Ma a preoccupare il mondo universitario non è soltanto la drastica riduzione dei fondi. L’articolo 16 del decreto recita infatti: “le università pubbliche possono deliberare la propria trasformazione in  fondazioni di diritto privato”. Cosa significa? Intanto che tutti i beni immobili di proprietà delle università (dunque dello Stato, cioè dei cittadini) vengono trasferiti alle fondazioni private. Esentasse, per altro. Al rettore subentra l’amministratore unico, con ricadute sulle scelte in materia di didattica e di ricerca. Insomma, un sostanziale, progressivo e irreversibile disimpegno dello Stato nei confronti dell’università pubblica che finirebbe per colpire – come accusa il Senato accademico dell’Orientale di Napoli – anche la componente studentesca, perché le Fondazioni non dovrebbero rispettare il tetto del 20 per cento sul Fondo di finanziamento ordinario e dunque potrebbero aumentare le tasse a piacimento. “Non siamo contrari in linea di principio”, commenta ancora Lenzi, “ma occorre una regolamentazione molto più chiara: quali garanzie, quali vantaggi si avranno dall’eventuale trasformazione?
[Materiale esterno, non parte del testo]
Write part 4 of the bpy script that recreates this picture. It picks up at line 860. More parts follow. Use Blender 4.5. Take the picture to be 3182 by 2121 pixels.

Quante facoltà dovranno avere le Fondazioni? Quali tipologie di ateneo potranno beneficiare di più da questo passaggio? Un’Università statale è un ente pubblico, come un ministero. Ma a nessuno, nemmeno nelle culture anglosassoni più esasperate, verrebbe in mente di trasformare in Fondazione il dicastero di Viale Trastevere”.

E che dire dell’articolo che recita “il numero delle unità di personale da assumere non può eccedere, per ciascun anno, il 20 per cento delle unità cessate nell’anno precedente”? Significa in sostanza che per ogni 100 professori in uscita, soltanto 20 giovani possono prendere il loro posto. Un vincolo che tra l’altro, per come è stato formulato, non tiene conto dei posti già banditi di professore e ricercatore e dei conseguenti impegni di assunzione già presi dalle università. “In un ateneo come il nostro”, dicono ancora all’Orientale, “questo blocco del turn over porterà inevitabilmente alla progressiva scomparsa di interi settori scientifico-disciplinari”. Il tutto accompagnato dal passaggio degli scatti stipendiali da due a tre anni, che ridurrà ulteriormente le remunerazioni, già tra le più basse d’Europa.

Ce n’è abbastanza, insomma, per far dire al presidente dei Rettori che siamo in pieno allarme rosso. Soprattutto: “Non è ammissibile che mutamenti di tanta portata del modello istituzionale e funzionale degli atenei possano essere definiti frettolosamente e sull’onda di mere considerazioni di spesa, per di più tramite un decreto legge”. In un paese che, come ha appena ribadito il Presidente della Repubblica, dovrebbe investire nella conoscenza, perché è qui che si gioca il suo futuro, la strada tracciata da Tremonti sembra andare in tutt’altra direzione.